1 Ağustos 2009 Cumartesi

kökten yokoluşçuluk - I

bir çok insan kendini yok etmeyi , tüketmeyi sever. kendilerine karşı yapıcı değil yıkıcıdırlar. kendilerini bile bile cehennemin derinliklerine salıverirler. ben bu eğilime “yokoluşçuluk” diorum. bana göre ;

yokoluşçuluk : kişinin kendi kendini yok etme sanatıdır.

en basitinden sigara denen nesneyi ele alalım. bu bokun kanser yaptığını , damarları tıkadığını biliyoruz. ama yine de içiyoruz. neden peki ? sadece nikotin bağımlılığı denecek kadar ufak mı kendi kendimizi yok etmenin sebebi ? güldürmeyin beni. alakası bile yok. bu tiryakilikle alakalı değil , tamamen kendi kendimizi yoketme isteğimizle alakalı.

insanoğlu seviyor kendi kendine acı çektirmeyi. bu yadsınamaz bir gerçek. mesela “platonik aşk” denen şeyi ele alalım. yine benim literatürüm de ;

platonik aşk : imkansıza duyulan aşktır.

yani şöyle bir düşünün ; bir insanı sizi sevmiyeceğini bile bile seviyorsunuz. peki neden ? sadece “aşığım” demek bunu açıklar mı ? hayır tabii ki de. maalesef ki insanoğlu ulaşamayacağı hedefler belirlemeyi ve bu hedeflerin peşinde acı çekmeyi sever.

birçok insan böyledir. dışarıdan bakarsınız ; eğlencelidir , komiktir , basittir. ama , size göre…

1 yorum:

inhibiteur dedi ki...

İnsanoğlu ulaşamayacağı ve kendine bir "bok" muşçasına davranan her insanı ve hatta yeri gelince objeyi İLAH yapar.
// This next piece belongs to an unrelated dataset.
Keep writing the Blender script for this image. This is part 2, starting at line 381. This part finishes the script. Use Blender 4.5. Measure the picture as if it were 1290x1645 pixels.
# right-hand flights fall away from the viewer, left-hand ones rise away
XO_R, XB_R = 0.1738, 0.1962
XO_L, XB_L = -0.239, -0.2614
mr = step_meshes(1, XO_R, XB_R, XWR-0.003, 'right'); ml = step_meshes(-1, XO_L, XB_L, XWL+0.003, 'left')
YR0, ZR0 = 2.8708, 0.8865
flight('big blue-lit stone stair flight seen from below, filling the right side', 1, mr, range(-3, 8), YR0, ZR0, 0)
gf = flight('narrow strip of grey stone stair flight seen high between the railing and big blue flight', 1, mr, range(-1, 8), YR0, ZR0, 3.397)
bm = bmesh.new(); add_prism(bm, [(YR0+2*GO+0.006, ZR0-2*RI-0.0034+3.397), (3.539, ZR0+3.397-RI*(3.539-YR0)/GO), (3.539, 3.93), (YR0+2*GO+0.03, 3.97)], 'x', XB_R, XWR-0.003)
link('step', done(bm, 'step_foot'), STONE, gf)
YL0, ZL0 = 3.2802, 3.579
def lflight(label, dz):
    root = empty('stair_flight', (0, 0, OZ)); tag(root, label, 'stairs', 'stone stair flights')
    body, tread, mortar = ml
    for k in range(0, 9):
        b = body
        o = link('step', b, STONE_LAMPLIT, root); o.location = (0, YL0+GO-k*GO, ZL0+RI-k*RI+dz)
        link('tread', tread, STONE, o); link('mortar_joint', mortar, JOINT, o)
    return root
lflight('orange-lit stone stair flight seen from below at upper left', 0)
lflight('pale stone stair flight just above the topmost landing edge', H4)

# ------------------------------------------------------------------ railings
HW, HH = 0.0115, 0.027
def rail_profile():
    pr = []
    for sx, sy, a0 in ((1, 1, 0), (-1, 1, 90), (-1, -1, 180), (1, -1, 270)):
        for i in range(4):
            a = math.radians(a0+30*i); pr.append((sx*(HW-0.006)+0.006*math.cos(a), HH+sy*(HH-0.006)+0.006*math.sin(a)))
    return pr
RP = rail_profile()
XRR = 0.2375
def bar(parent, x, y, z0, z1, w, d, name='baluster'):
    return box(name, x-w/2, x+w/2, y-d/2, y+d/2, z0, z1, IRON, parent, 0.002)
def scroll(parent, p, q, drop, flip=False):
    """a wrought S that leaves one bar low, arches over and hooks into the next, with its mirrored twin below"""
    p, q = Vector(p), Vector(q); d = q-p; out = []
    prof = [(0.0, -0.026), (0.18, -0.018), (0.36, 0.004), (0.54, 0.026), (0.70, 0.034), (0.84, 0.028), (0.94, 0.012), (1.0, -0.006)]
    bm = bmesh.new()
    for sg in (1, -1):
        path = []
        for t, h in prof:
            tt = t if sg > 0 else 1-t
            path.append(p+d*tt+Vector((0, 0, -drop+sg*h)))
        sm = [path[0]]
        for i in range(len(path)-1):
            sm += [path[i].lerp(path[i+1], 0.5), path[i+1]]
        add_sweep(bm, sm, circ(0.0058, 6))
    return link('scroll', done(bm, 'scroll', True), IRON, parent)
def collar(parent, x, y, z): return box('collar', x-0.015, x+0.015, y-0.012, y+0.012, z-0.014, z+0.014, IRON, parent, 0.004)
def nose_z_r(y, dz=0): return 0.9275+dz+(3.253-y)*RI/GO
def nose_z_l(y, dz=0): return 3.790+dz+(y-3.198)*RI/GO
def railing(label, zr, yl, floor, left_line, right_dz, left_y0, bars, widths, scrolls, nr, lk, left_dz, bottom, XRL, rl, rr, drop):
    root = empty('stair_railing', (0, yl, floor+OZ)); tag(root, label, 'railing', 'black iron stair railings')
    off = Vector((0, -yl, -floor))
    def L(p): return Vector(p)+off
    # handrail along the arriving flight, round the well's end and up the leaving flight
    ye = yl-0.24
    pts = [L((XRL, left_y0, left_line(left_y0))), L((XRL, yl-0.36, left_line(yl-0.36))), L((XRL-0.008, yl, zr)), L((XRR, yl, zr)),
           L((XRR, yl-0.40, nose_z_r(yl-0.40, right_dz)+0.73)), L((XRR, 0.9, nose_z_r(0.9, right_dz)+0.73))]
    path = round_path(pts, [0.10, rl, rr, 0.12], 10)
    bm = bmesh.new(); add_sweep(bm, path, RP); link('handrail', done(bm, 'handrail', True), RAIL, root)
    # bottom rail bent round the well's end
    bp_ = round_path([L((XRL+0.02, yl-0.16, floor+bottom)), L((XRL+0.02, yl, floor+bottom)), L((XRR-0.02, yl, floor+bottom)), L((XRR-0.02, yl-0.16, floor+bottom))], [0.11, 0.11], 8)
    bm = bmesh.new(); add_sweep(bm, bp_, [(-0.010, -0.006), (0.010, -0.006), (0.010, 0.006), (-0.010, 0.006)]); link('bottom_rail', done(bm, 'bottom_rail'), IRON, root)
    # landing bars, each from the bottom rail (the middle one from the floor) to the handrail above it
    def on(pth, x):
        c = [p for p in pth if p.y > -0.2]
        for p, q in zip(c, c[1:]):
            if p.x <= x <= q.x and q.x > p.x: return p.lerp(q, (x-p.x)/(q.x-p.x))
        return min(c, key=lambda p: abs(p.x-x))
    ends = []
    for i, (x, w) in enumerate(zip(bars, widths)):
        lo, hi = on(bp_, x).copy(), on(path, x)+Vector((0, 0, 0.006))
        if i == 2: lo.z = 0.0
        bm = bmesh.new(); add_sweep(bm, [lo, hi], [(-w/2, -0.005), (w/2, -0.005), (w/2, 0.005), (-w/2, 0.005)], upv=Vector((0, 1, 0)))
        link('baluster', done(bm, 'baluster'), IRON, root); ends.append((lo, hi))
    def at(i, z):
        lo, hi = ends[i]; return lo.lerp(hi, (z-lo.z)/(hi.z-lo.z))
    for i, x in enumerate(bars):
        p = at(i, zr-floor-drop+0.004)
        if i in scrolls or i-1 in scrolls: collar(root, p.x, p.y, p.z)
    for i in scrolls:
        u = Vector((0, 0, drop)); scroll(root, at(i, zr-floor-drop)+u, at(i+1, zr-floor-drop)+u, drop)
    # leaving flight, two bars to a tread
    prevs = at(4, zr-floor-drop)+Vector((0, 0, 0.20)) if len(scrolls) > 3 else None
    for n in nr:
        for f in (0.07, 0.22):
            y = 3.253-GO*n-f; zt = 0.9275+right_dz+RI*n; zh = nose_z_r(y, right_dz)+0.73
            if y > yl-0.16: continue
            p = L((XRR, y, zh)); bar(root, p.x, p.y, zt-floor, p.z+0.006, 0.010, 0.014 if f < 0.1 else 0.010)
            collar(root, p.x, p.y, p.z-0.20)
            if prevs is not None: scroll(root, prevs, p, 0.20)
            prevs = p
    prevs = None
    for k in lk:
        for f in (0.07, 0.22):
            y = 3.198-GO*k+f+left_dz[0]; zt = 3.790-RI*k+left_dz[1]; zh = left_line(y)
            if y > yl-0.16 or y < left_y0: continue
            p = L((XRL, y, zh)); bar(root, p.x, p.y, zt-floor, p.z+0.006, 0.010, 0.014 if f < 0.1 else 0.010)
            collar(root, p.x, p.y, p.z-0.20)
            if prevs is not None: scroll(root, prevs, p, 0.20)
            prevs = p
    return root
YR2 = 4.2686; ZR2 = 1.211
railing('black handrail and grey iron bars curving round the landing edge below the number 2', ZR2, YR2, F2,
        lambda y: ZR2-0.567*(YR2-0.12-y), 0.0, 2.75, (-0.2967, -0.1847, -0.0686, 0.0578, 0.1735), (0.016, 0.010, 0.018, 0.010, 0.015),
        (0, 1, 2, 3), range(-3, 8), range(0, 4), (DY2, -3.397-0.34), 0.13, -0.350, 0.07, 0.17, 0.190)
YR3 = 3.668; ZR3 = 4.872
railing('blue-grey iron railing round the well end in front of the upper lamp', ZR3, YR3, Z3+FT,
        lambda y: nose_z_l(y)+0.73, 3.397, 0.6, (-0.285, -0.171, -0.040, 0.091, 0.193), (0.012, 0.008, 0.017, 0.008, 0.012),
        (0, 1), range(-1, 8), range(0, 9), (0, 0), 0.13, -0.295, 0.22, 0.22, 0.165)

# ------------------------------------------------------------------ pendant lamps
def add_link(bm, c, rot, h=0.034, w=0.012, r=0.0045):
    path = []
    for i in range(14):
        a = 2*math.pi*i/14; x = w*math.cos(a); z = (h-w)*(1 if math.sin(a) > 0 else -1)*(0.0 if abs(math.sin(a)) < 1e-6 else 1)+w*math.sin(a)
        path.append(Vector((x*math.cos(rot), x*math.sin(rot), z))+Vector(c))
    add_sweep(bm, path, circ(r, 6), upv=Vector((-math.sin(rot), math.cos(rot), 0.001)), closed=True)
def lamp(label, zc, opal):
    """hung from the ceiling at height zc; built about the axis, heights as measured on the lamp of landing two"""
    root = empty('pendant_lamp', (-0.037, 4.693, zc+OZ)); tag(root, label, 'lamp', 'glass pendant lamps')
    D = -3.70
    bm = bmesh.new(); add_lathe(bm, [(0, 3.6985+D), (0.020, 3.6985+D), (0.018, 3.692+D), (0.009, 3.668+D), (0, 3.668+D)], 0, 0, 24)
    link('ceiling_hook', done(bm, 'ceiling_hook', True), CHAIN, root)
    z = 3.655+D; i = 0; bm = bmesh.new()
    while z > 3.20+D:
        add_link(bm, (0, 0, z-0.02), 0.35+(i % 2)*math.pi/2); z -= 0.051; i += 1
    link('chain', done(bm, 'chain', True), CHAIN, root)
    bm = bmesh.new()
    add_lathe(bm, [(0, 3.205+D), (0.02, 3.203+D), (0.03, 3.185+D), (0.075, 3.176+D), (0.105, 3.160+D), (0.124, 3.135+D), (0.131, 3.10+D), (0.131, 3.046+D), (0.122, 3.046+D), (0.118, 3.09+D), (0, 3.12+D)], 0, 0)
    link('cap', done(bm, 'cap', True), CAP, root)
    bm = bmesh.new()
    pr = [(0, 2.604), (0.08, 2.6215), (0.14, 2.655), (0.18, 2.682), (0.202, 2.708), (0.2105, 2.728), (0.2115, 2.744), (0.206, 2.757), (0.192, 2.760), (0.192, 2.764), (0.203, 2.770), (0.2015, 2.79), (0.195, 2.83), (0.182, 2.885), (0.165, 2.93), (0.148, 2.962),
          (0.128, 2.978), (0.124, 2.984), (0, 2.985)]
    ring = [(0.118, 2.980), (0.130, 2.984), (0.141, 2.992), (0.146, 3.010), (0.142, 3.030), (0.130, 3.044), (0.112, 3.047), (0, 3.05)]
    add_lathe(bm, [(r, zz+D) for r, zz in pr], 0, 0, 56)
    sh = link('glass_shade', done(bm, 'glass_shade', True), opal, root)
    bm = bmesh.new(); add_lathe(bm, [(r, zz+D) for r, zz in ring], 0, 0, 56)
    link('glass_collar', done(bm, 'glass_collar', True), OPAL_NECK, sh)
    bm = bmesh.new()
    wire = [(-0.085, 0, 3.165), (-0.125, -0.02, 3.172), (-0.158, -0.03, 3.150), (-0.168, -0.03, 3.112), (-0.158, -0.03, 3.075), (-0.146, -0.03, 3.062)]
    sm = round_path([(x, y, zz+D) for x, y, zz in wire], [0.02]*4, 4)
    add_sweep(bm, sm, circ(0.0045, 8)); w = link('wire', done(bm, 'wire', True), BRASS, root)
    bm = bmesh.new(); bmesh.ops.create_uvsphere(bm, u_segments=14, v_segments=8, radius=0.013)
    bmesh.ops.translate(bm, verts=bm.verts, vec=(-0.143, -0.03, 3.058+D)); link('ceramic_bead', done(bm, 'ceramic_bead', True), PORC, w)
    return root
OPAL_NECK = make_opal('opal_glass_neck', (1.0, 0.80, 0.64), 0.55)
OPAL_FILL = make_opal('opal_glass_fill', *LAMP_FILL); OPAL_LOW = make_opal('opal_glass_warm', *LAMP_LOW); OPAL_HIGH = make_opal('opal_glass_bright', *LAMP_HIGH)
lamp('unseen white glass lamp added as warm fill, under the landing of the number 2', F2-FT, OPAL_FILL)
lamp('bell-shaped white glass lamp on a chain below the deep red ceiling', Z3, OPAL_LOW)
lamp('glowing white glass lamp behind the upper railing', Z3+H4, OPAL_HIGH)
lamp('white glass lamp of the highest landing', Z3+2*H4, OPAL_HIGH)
Bu ne yazık ki insanevladının dayanılmaz ve içler acısı acizliğinin dışavurumu değil de nedir a dostlar?
Varolmanın bir hafifliği yoktur, aksine bu varlık bilinci o kadar ağırdır ki oksijen tüketerek ölen kainat üzerinde ki tek varlık tahmince bizizdir.